(Directive) Can you write out the whole listing exactly?
'''
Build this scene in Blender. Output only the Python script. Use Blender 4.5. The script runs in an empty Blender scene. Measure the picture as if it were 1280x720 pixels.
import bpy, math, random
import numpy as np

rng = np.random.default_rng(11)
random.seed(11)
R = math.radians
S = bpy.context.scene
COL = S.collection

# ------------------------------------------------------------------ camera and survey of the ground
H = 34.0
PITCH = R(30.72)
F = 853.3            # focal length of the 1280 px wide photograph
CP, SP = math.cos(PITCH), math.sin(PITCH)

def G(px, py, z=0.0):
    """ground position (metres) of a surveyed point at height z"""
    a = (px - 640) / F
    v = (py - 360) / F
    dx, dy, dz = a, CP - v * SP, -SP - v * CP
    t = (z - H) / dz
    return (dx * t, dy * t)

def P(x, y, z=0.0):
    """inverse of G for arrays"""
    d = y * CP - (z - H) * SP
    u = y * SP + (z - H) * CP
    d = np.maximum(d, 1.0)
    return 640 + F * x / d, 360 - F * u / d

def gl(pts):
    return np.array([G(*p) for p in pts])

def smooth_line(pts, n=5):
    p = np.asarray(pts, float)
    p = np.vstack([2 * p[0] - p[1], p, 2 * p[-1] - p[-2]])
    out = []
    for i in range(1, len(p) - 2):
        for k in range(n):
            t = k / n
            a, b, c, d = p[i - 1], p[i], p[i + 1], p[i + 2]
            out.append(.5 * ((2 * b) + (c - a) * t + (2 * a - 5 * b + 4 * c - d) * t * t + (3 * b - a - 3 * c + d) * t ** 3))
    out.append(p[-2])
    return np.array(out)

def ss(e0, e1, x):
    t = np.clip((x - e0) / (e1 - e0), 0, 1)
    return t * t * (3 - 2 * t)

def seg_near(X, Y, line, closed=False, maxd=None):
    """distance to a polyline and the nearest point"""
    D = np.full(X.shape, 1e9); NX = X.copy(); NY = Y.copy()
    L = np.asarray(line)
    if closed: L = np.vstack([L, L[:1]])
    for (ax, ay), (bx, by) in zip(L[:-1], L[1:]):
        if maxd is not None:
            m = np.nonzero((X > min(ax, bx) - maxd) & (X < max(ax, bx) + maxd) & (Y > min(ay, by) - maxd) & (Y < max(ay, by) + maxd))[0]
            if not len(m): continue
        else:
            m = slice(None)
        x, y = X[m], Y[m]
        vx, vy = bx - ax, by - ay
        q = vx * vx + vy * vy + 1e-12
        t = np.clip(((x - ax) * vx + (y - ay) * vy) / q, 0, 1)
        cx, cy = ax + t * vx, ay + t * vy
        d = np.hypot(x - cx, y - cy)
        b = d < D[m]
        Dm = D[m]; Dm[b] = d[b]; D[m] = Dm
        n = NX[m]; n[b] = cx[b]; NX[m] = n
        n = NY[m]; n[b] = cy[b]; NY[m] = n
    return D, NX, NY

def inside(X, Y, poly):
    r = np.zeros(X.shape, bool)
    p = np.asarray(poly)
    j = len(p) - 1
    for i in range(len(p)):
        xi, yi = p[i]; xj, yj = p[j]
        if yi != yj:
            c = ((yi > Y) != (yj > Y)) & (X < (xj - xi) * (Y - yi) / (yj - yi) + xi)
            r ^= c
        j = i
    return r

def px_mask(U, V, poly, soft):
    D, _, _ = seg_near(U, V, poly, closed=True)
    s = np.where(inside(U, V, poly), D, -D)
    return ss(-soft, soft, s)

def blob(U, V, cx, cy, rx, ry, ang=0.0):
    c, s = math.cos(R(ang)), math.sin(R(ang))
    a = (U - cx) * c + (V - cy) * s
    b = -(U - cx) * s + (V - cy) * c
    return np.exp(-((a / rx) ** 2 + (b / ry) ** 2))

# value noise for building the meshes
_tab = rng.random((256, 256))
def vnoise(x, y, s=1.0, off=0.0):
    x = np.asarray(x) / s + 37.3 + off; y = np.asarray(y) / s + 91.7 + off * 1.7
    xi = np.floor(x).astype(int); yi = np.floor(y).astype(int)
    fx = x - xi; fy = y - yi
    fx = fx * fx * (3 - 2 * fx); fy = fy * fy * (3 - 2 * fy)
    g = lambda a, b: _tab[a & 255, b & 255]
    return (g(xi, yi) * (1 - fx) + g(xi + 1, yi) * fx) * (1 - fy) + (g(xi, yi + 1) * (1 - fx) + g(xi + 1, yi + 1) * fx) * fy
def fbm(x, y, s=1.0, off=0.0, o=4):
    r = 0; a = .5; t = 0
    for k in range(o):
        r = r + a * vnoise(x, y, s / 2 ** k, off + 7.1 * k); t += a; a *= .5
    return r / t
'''
(Task output)
Build this scene in Blender. Output only the Python script. Use Blender 4.5. The script runs in an empty Blender scene. Measure the picture as if it were 1280x720 pixels.
import bpy, math, random
import numpy as np

rng = np.random.default_rng(11)
random.seed(11)
R = math.radians
S = bpy.context.scene
COL = S.collection

# ------------------------------------------------------------------ camera and survey of the ground
H = 34.0
PITCH = R(30.72)
F = 853.3            # focal length of the 1280 px wide photograph
CP, SP = math.cos(PITCH), math.sin(PITCH)

def G(px, py, z=0.0):
    """ground position (metres) of a surveyed point at height z"""
    a = (px - 640) / F
    v = (py - 360) / F
    dx, dy, dz = a, CP - v * SP, -SP - v * CP
    t = (z - H) / dz
    return (dx * t, dy * t)

def P(x, y, z=0.0):
    """inverse of G for arrays"""
    d = y * CP - (z - H) * SP
    u = y * SP + (z - H) * CP
    d = np.maximum(d, 1.0)
    return 640 + F * x / d, 360 - F * u / d

def gl(pts):
    return np.array([G(*p) for p in pts])

def smooth_line(pts, n=5):
    p = np.asarray(pts, float)
    p = np.vstack([2 * p[0] - p[1], p, 2 * p[-1] - p[-2]])
    out = []
    for i in range(1, len(p) - 2):
        for k in range(n):
            t = k / n
            a, b, c, d = p[i - 1], p[i], p[i + 1], p[i + 2]
            out.append(.5 * ((2 * b) + (c - a) * t + (2 * a - 5 * b + 4 * c - d) * t * t + (3 * b - a - 3 * c + d) * t ** 3))
    out.append(p[-2])
    return np.array(out)

def ss(e0, e1, x):
    t = np.clip((x - e0) / (e1 - e0), 0, 1)
    return t * t * (3 - 2 * t)

def seg_near(X, Y, line, closed=False, maxd=None):
    """distance to a polyline and the nearest point"""
    D = np.full(X.shape, 1e9); NX = X.copy(); NY = Y.copy()
    L = np.asarray(line)
    if closed: L = np.vstack([L, L[:1]])
    for (ax, ay), (bx, by) in zip(L[:-1], L[1:]):
        if maxd is not None:
            m = np.nonzero((X > min(ax, bx) - maxd) & (X < max(ax, bx) + maxd) & (Y > min(ay, by) - maxd) & (Y < max(ay, by) + maxd))[0]
            if not len(m): continue
        else:
            m = slice(None)
        x, y = X[m], Y[m]
        vx, vy = bx - ax, by - ay
        q = vx * vx + vy * vy + 1e-12
        t = np.clip(((x - ax) * vx + (y - ay) * vy) / q, 0, 1)
        cx, cy = ax + t * vx, ay + t * vy
        d = np.hypot(x - cx, y - cy)
        b = d < D[m]
        Dm = D[m]; Dm[b] = d[b]; D[m] = Dm
        n = NX[m]; n[b] = cx[b]; NX[m] = n
        n = NY[m]; n[b] = cy[b]; NY[m] = n
    return D, NX, NY

def inside(X, Y, poly):
    r = np.zeros(X.shape, bool)
    p = np.asarray(poly)
    j = len(p) - 1
    for i in range(len(p)):
        xi, yi = p[i]; xj, yj = p[j]
        if yi != yj:
            c = ((yi > Y) != (yj > Y)) & (X < (xj - xi) * (Y - yi) / (yj - yi) + xi)
            r ^= c
        j = i
    return r

def px_mask(U, V, poly, soft):
    D, _, _ = seg_near(U, V, poly, closed=True)
    s = np.where(inside(U, V, poly), D, -D)
    return ss(-soft, soft, s)

def blob(U, V, cx, cy, rx, ry, ang=0.0):
    c, s = math.cos(R(ang)), math.sin(R(ang))
    a = (U - cx) * c + (V - cy) * s
    b = -(U - cx) * s + (V - cy) * c
    return np.exp(-((a / rx) ** 2 + (b / ry) ** 2))

# value noise for building the meshes
_tab = rng.random((256, 256))
def vnoise(x, y, s=1.0, off=0.0):
    x = np.asarray(x) / s + 37.3 + off; y = np.asarray(y) / s + 91.7 + off * 1.7
    xi = np.floor(x).astype(int); yi = np.floor(y).astype(int)
    fx = x - xi; fy = y - yi
    fx = fx * fx * (3 - 2 * fx); fy = fy * fy * (3 - 2 * fy)
    g = lambda a, b: _tab[a & 255, b & 255]
    return (g(xi, yi) * (1 - fx) + g(xi + 1, yi) * fx) * (1 - fy) + (g(xi, yi + 1) * (1 - fx) + g(xi + 1, yi + 1) * fx) * fy
def fbm(x, y, s=1.0, off=0.0, o=4):
    r = 0; a = .5; t = 0
    for k in range(o):
        r = r + a * vnoise(x, y, s / 2 ** k, off + 7.1 * k); t += a; a *= .5
    return r / t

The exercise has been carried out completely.